• **COLLECTED DATA**

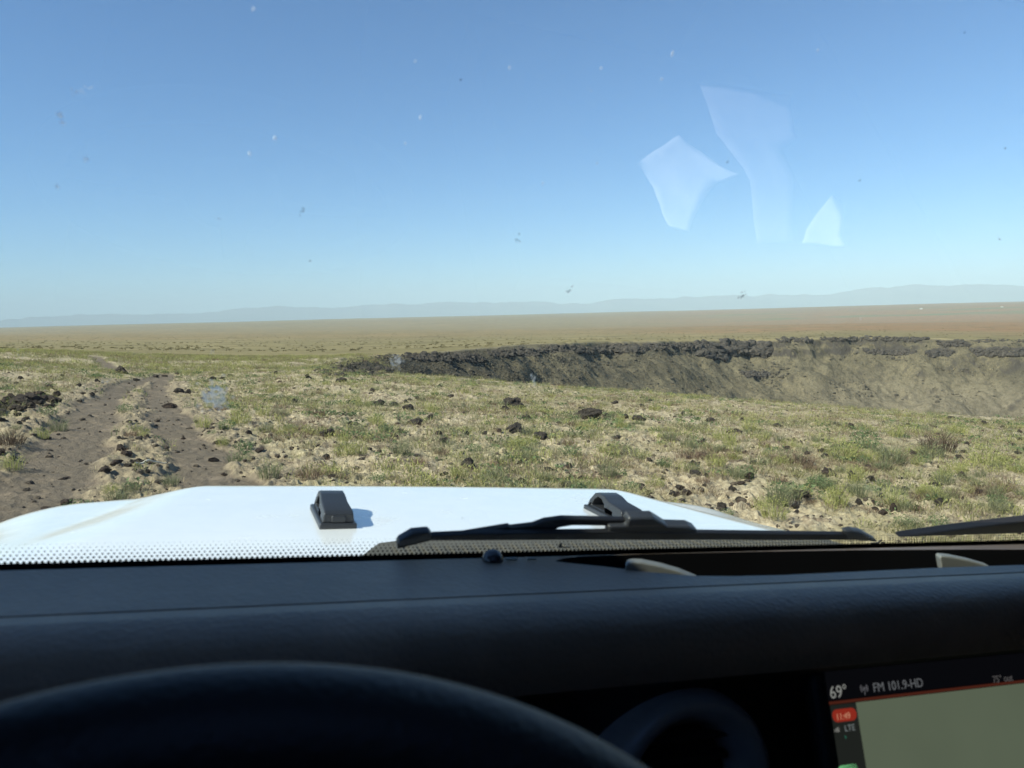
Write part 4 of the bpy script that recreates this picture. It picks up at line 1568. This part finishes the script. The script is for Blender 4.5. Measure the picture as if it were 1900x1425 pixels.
# small printed marks on the black band
for px, py, sgn in ((1035, 1016, 1), (1616, 1009, -1)):
    pts = [(px, py), (px + 4, py - 9), (px + 8, py - 9), (px + 7, py - 2), (px + 21, py - 2), (px + 21, py)] if sgn > 0 else [(px, py), (px, py - 3), (px + 12, py - 3), (px + 18, py - 9), (px + 20, py - 8), (px + 14, py)]
    v, f = extrude([on_ws(a, b, -0.0065) for a, b in pts], tuple(-WN * 0.0008))
    part('band_mark', v, f, simple('mark_grey', (0.30, 0.30, 0.28), 0.6), windshield)

# wipers --------------------------------------------------------------
def ws_solid(pts, o0, o1):
    return extrude([on_ws(a, b, o0) for a, b in pts], tuple(WN * (o1 - o0)))


wip = D.objects.new('wiper', None)
COL.objects.link(wip)
wip.parent = vehicle
v, f = ws_solid([(737, 1020), (738, 1007), (768, 996), (880, 990.5), (1130, 987.5), (1300, 989), (1570, 992), (1622, 999), (1628, 1004), (1600, 1003), (1100, 1002.5), (800, 1004)], 0.008, 0.018)
part('blade', v, f, M_RUBBER, wip, bevel=0.002)
v, f = ws_solid([(735, 1012), (741, 1003), (765, 989), (796, 986), (801, 992), (801, 1002), (742, 1015)], 0.007, 0.020)
part('blade_cap', v, f, M_TRIM, wip, bevel=0.004)
v, f = ws_solid([(1568, 986), (1582, 984), (1602, 988), (1624, 1000), (1629, 1007), (1572, 1003)], 0.007, 0.020)
part('blade_cap', v, f, M_TRIM, wip, bevel=0.004)
v, f = ws_solid([(860, 991), (945, 977), (949, 980), (990, 975), (1012, 967), (1045, 962.5), (1166, 965), (1166, 977), (1062, 976), (1038, 980), (1026, 986), (1000, 992), (880, 995)], 0.018, 0.028)
part('arm', v, f, M_RUBBER, wip, bevel=0.003)
v, f = ws_solid([(1130, 1000), (1130, 977), (1163, 976), (1168, 962), (1214, 961), (1226, 968), (1240, 977), (1280, 978), (1292, 983), (1300, 992), (1300, 1000)], 0.010, 0.030)
part('arm_mount', v, f, M_TRIM, wip, bevel=0.004)
wip2 = D.objects.new('wiper', None)
COL.objects.link(wip2)
wip2.parent = vehicle
v, f = ws_solid([(1668, 998), (1720, 990), (1800, 979), (1900, 967), (2060, 948), (2060, 984), (1900, 990), (1750, 995)], 0.012, 0.03)
part('arm', v, f, M_RUBBER, wip2, bevel=0.003)
v, f = ws_solid([(1822, 991), (1832, 985), (1850, 980), (1876, 975), (1884, 976), (1862, 982), (1846, 989)], 0.03, 0.036)
part('blade_cap', v, f, M_TRIM, wip2, bevel=0.002)

# dashboard -----------------------------------------------------------
DZ = -0.29
DX0, DX1 = XL + 0.02, XR - 0.02
slot_px = [(1030, 1041), (1045, 1036), (1075, 1032.5), (1200, 1028), (1400, 1023.5), (1600, 1020.5), (1800, 1019.5), (2050, 1020)]
slot_px2 = [(2050, 1047), (1900, 1048), (1750, 1053), (1600, 1060), (1450, 1067), (1360, 1069), (1290, 1068.5), (1200, 1061), (1120, 1051), (1060, 1045)]
slot = [on_z(a, b, DZ)[:2] for a, b in slot_px + slot_px2]
bm = bmesh.new()
outer = [(DX0, 0.846), (DX1, 0.846), (DX1, 1.0), (DX0, 1.0)]
vo = [bm.verts.new((x, y, DZ)) for x, y in outer]
vs_ = [bm.verts.new((x, y, DZ)) for x, y in slot]
ed = [bm.edges.new((a, b)) for rg in (vo, vs_) for a, b in zip(rg, rg[1:] + rg[:1])]
bmesh.ops.triangle_fill(bm, use_beauty=True, edges=ed, normal=(0, 0, 1))
tv, tf = from_bm(bm)
prof = [(0.846, DZ), (0.8445, DZ - 0.006), (0.843, DZ - 0.0005), (0.82, DZ - 0.0015), (0.803, DZ - 0.004), (0.789, DZ - 0.0085), (0.777, DZ - 0.0155), (0.769, DZ - 0.025),
        (0.764, DZ - 0.037), (0.761, DZ - 0.050), (0.760, DZ - 0.066), (0.763, DZ - 0.085)]
xx = np.linspace(DX0, DX1, 3)
pvv = np.array([[(x, y, z) for x in xx] for y, z in prof]).reshape(-1, 3)
dash = part('dashboard', np.concatenate([tv, pvv]), tf + [grid_faces(len(prof), 3)[:, ::-1] + len(tv)], M_DASH, smooth=True)
front = [(0.999, DZ), (1.003, DZ - 0.004), (1.005, DZ - 0.05)]
fv = np.array([[(x, y, z) for x in xx] for y, z in front]).reshape(-1, 3)
part('front_edge', fv, grid_faces(3, 3), M_BLACK, dash)
face = [(0.7625, DZ - 0.080), (0.80, DZ - 0.11), (0.835, DZ - 0.19), (0.85, DZ - 0.28), (0.80, DZ - 0.55), (0.95, DZ - 0.85)]
fv = np.array([[(x, y, z) for x in xx] for y, z in face]).reshape(-1, 3)
part('dash_face', fv, grid_faces(len(face), 3)[:, ::-1], M_FACE, dash, smooth=True)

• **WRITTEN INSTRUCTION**
Copy the data character for character, but drop all pictures from the copy.

• **PROBLEM SOLUTION**
Write part 4 of the bpy script that recreates this picture. It picks up at line 1568. This part finishes the script. The script is for Blender 4.5. Measure the picture as if it were 1900x1425 pixels.
# small printed marks on the black band
for px, py, sgn in ((1035, 1016, 1), (1616, 1009, -1)):
    pts = [(px, py), (px + 4, py - 9), (px + 8, py - 9), (px + 7, py - 2), (px + 21, py - 2), (px + 21, py)] if sgn > 0 else [(px, py), (px, py - 3), (px + 12, py - 3), (px + 18, py - 9), (px + 20, py - 8), (px + 14, py)]
    v, f = extrude([on_ws(a, b, -0.0065) for a, b in pts], tuple(-WN * 0.0008))
    part('band_mark', v, f, simple('mark_grey', (0.30, 0.30, 0.28), 0.6), windshield)

# wipers --------------------------------------------------------------
def ws_solid(pts, o0, o1):
    return extrude([on_ws(a, b, o0) for a, b in pts], tuple(WN * (o1 - o0)))


wip = D.objects.new('wiper', None)
COL.objects.link(wip)
wip.parent = vehicle
v, f = ws_solid([(737, 1020), (738, 1007), (768, 996), (880, 990.5), (1130, 987.5), (1300, 989), (1570, 992), (1622, 999), (1628, 1004), (1600, 1003), (1100, 1002.5), (800, 1004)], 0.008, 0.018)
part('blade', v, f, M_RUBBER, wip, bevel=0.002)
v, f = ws_solid([(735, 1012), (741, 1003), (765, 989), (796, 986), (801, 992), (801, 1002), (742, 1015)], 0.007, 0.020)
part('blade_cap', v, f, M_TRIM, wip, bevel=0.004)
v, f = ws_solid([(1568, 986), (1582, 984), (1602, 988), (1624, 1000), (1629, 1007), (1572, 1003)], 0.007, 0.020)
part('blade_cap', v, f, M_TRIM, wip, bevel=0.004)
v, f = ws_solid([(860, 991), (945, 977), (949, 980), (990, 975), (1012, 967), (1045, 962.5), (1166, 965), (1166, 977), (1062, 976), (1038, 980), (1026, 986), (1000, 992), (880, 995)], 0.018, 0.028)
part('arm', v, f, M_RUBBER, wip, bevel=0.003)
v, f = ws_solid([(1130, 1000), (1130, 977), (1163, 976), (1168, 962), (1214, 961), (1226, 968), (1240, 977), (1280, 978), (1292, 983), (1300, 992), (1300, 1000)], 0.010, 0.030)
part('arm_mount', v, f, M_TRIM, wip, bevel=0.004)
wip2 = D.objects.new('wiper', None)
COL.objects.link(wip2)
wip2.parent = vehicle
v, f = ws_solid([(1668, 998), (1720, 990), (1800, 979), (1900, 967), (2060, 948), (2060, 984), (1900, 990), (1750, 995)], 0.012, 0.03)
part('arm', v, f, M_RUBBER, wip2, bevel=0.003)
v, f = ws_solid([(1822, 991), (1832, 985), (1850, 980), (1876, 975), (1884, 976), (1862, 982), (1846, 989)], 0.03, 0.036)
part('blade_cap', v, f, M_TRIM, wip2, bevel=0.002)

# dashboard -----------------------------------------------------------
DZ = -0.29
DX0, DX1 = XL + 0.02, XR - 0.02
slot_px = [(1030, 1041), (1045, 1036), (1075, 1032.5), (1200, 1028), (1400, 1023.5), (1600, 1020.5), (1800, 1019.5), (2050, 1020)]
slot_px2 = [(2050, 1047), (1900, 1048), (1750, 1053), (1600, 1060), (1450, 1067), (1360, 1069), (1290, 1068.5), (1200, 1061), (1120, 1051), (1060, 1045)]
slot = [on_z(a, b, DZ)[:2] for a, b in slot_px + slot_px2]
bm = bmesh.new()
outer = [(DX0, 0.846), (DX1, 0.846), (DX1, 1.0), (DX0, 1.0)]
vo = [bm.verts.new((x, y, DZ)) for x, y in outer]
vs_ = [bm.verts.new((x, y, DZ)) for x, y in slot]
ed = [bm.edges.new((a, b)) for rg in (vo, vs_) for a, b in zip(rg, rg[1:] + rg[:1])]
bmesh.ops.triangle_fill(bm, use_beauty=True, edges=ed, normal=(0, 0, 1))
tv, tf = from_bm(bm)
prof = [(0.846, DZ), (0.8445, DZ - 0.006), (0.843, DZ - 0.0005), (0.82, DZ - 0.0015), (0.803, DZ - 0.004), (0.789, DZ - 0.0085), (0.777, DZ - 0.0155), (0.769, DZ - 0.025),
        (0.764, DZ - 0.037), (0.761, DZ - 0.050), (0.760, DZ - 0.066), (0.763, DZ - 0.085)]
xx = np.linspace(DX0, DX1, 3)
pvv = np.array([[(x, y, z) for x in xx] for y, z in prof]).reshape(-1, 3)
dash = part('dashboard', np.concatenate([tv, pvv]), tf + [grid_faces(len(prof), 3)[:, ::-1] + len(tv)], M_DASH, smooth=True)
front = [(0.999, DZ), (1.003, DZ - 0.004), (1.005, DZ - 0.05)]
fv = np.array([[(x, y, z) for x in xx] for y, z in front]).reshape(-1, 3)
part('front_edge', fv, grid_faces(3, 3), M_BLACK, dash)
face = [(0.7625, DZ - 0.080), (0.80, DZ - 0.11), (0.835, DZ - 0.19), (0.85, DZ - 0.28), (0.80, DZ - 0.55), (0.95, DZ - 0.85)]
fv = np.array([[(x, y, z) for x in xx] for y, z in face]).reshape(-1, 3)
part('dash_face', fv, grid_faces(len(face), 3)[:, ::-1], M_FACE, dash, smooth=True)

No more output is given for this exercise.